The FAI accounts for the year ending 2013 reveal debts of €50 million.

The figures were released ahead of the association's AGM on 26 July.

Overall income fell again to just over €36 million, representing a 19% drop over a two-year period.

There was €5 million spent on interest and other service charges on that debt.

The Republic of Ireland senior team begin their Euro 2016 campaign in September and those figures should crank up the pressure on side to qualify for the next major finals.

Giovanni Trapattoni's team secured a bonus of €8m by reaching the Euro 2012 finals, and FAI Chief Executive John Delaney will be hoping for a similar investment for the next European finals.

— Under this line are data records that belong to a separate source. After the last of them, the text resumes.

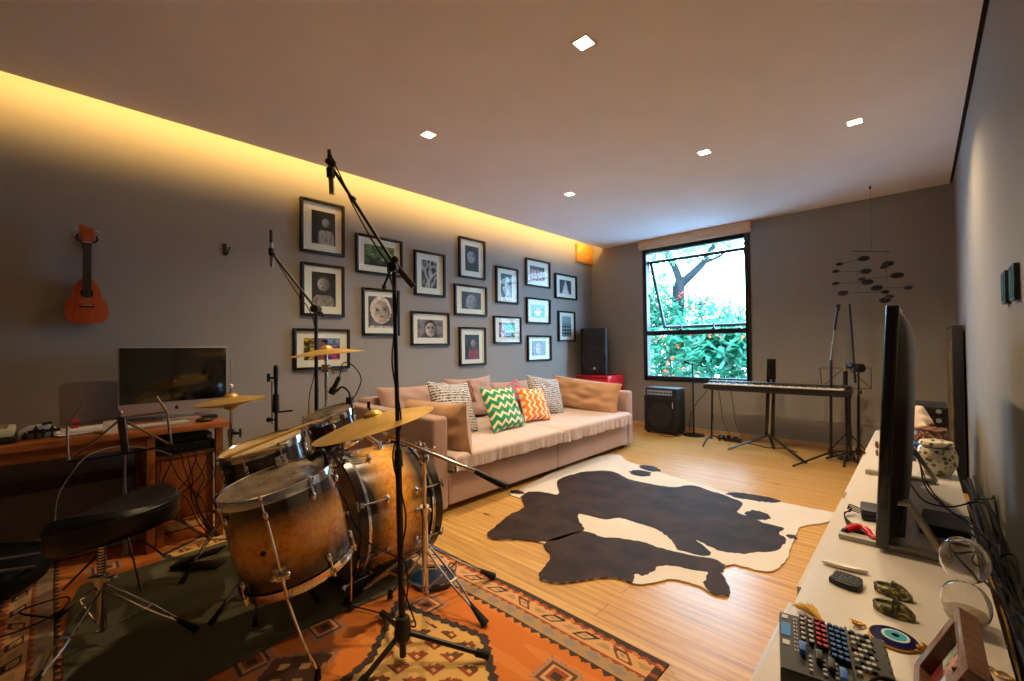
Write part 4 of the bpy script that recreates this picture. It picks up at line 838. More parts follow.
# folding music stand before the desk
ms = thing('folding_music_stand', 'empty folding wire music stand in front of the desk', 'music stand', W(125, 578, z=0.012), 'wire music stands')
D_ = 2.28; M_WIRE = mat('brassy grey wire steel', '#a08f72', .4, .5)
def bars(m, L, r_, d):
    for a, b in L: m.bar(W(*a, d=d), W(*b, d=d), r_, r_*1.6, fwd)
m = MB(); bars(m, [((67, 425), (119, 418)), ((119, 418), (167, 412)), ((67, 425), (68.3, 462)), ((167, 412), (171.5, 445)), ((68.3, 462), (121, 419)), ((121, 419), (171, 445)), ((67, 425), (84.3, 402.6)), ((167, 412), (156.5, 396.5))], .006, D_)
m.build('desk_wires', M_WIRE, ms); m = MB(); bars(m, [((68.3, 462), (124, 454)), ((124, 454), (171.5, 445))], .006, D_-.01); m.build('page_rail', M_BLACK, ms)
MB().bar(W(121, 417, d=D_-.015), W(125.5, 453, d=D_-.015), .006, .040, fwd).build('centre_plate', mat('grey centre plate', '#5d5a55', .45, .5), ms, bevel=.002); MB().ball(W(120.5, 413, d=D_), .014, 10).cyl(W(120.5, 419, d=D_), W(120.5, 410, d=D_), .008, n=8).build('hinge_knob', M_STEEL, ms)
bz = W(125, 578, z=0.012)
MB().cyl(W(124.5, 452, d=D_), W(124.5, 486, d=D_), .007, n=10).cyl(W(124.5, 486, d=D_), bz+Vector((0, 0, .12)), .009, n=10).build('pole', M_STEEL, ms)
m = MB(); tripod(m, bz, .26, .012, .24, .005, (10, 130, 250)); m.build('base', M_BLACK, ms)

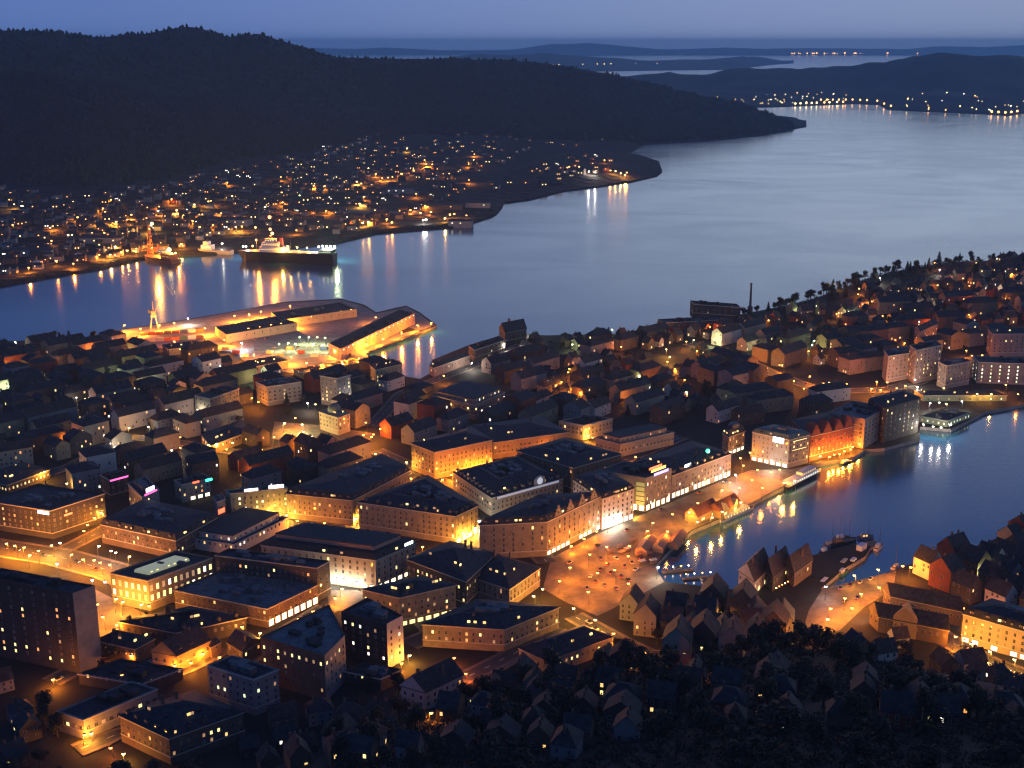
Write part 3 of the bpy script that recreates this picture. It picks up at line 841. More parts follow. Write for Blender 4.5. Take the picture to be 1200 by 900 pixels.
building((606, 528), (672, 548), (728, 532), H=19, name='red_lit_block', label='wide dark-roofed block with reddish lit top floor', wall='brown', style='court', rh=3, lit=.03, kinds=('orange',), B=(662, 513))
b20, q20, h20 = building((531, 553), (576, 583), (660, 560), base=606, name='clock_block', label='wedge-shaped block with white clock gable and white floodlit long side', wall='cream', style='court', rh=5, lit=.05, kinds=('yellow', 'warm'), dormers=10)
a, b = Vector(q20[1]), Vector(q20[2]); d = (b - a).normalized(); nrm = Vector((d.y, -d.x)); p = a + (b - a) * .66
g = MB(); n = 14
pr = [(-4.6, 0)] + [(4.6 * math.cos(math.pi - math.pi * i / n), 1.5 + 4.6 * math.sin(math.pi * i / n)) for i in range(n + 1)] + [(4.6, 0)]
k = len(pr); vs = [(p.x + d.x * u + nrm.x * .4, p.y + d.y * u + nrm.y * .4, h20 + v) for u, v in pr] + [(p.x + d.x * u - nrm.x * .4, p.y + d.y * u - nrm.y * .4, h20 + v) for u, v in pr]
g.add(vs, [(i, k + i, k + (i + 1) % k, (i + 1) % k) for i in range(k)] + [tuple(range(k)), tuple(reversed(range(k, 2 * k)))])
o = g.build('clock_gable', WALL['white'], b20)
MB().tube((p.x + nrm.x * .4, p.y + nrm.y * .4, h20 + 2.6), (p.x + nrm.x * .62, p.y + nrm.y * .62, h20 + 2.6), 2.4, n=20).build('clock_face', glow('clock_face', (.8, .85, 1), .55), o)
sign_on(b20, q20[1], q20[2], .5, h20 - 1.3, (b - a).length * .9, 1.8, glow('white_band', (.8, .8, 1), .32), .35, 'light_band')
building((420, 588), (534, 604.5), (560, 592), B=(501, 557), base=638, name='department_store', label='huge block with dark courtyard roof and lit shop awnings at street level', wall='stone', style='court', rh=4, lit=.03, shops='R', dormers=8, wh=1.1)
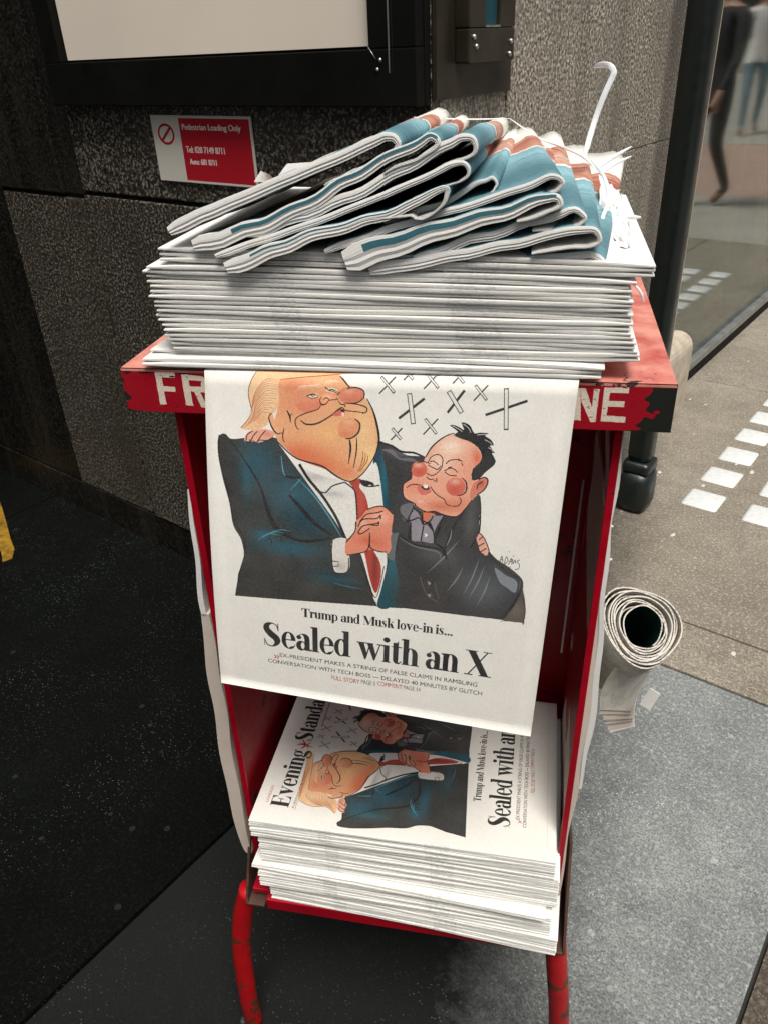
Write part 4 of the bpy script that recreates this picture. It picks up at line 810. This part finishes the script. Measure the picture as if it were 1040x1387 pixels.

Delaney's stated goal for the FAI to be debt free by 2020 is now very much in question following the latest figures. 

The chief executive's pay cut was also confirmed. He has dropped to earnings of €360,000, which constitutes a 10% pay cut on his 2012 salary.

Indeed, overall salary costs were down from €10.64m to €9.55m.

The FAI has said it is confident it will be able to repay the €50m debt.

A spokesman said the association has "guaranteed revenue streams that will enable us to continue to deliver on our football programme by repaying the debt.

"That includes a new television contract, the re-sale of premium seats and the re-sale of naming rights for the stadium, as well as UEFA funding."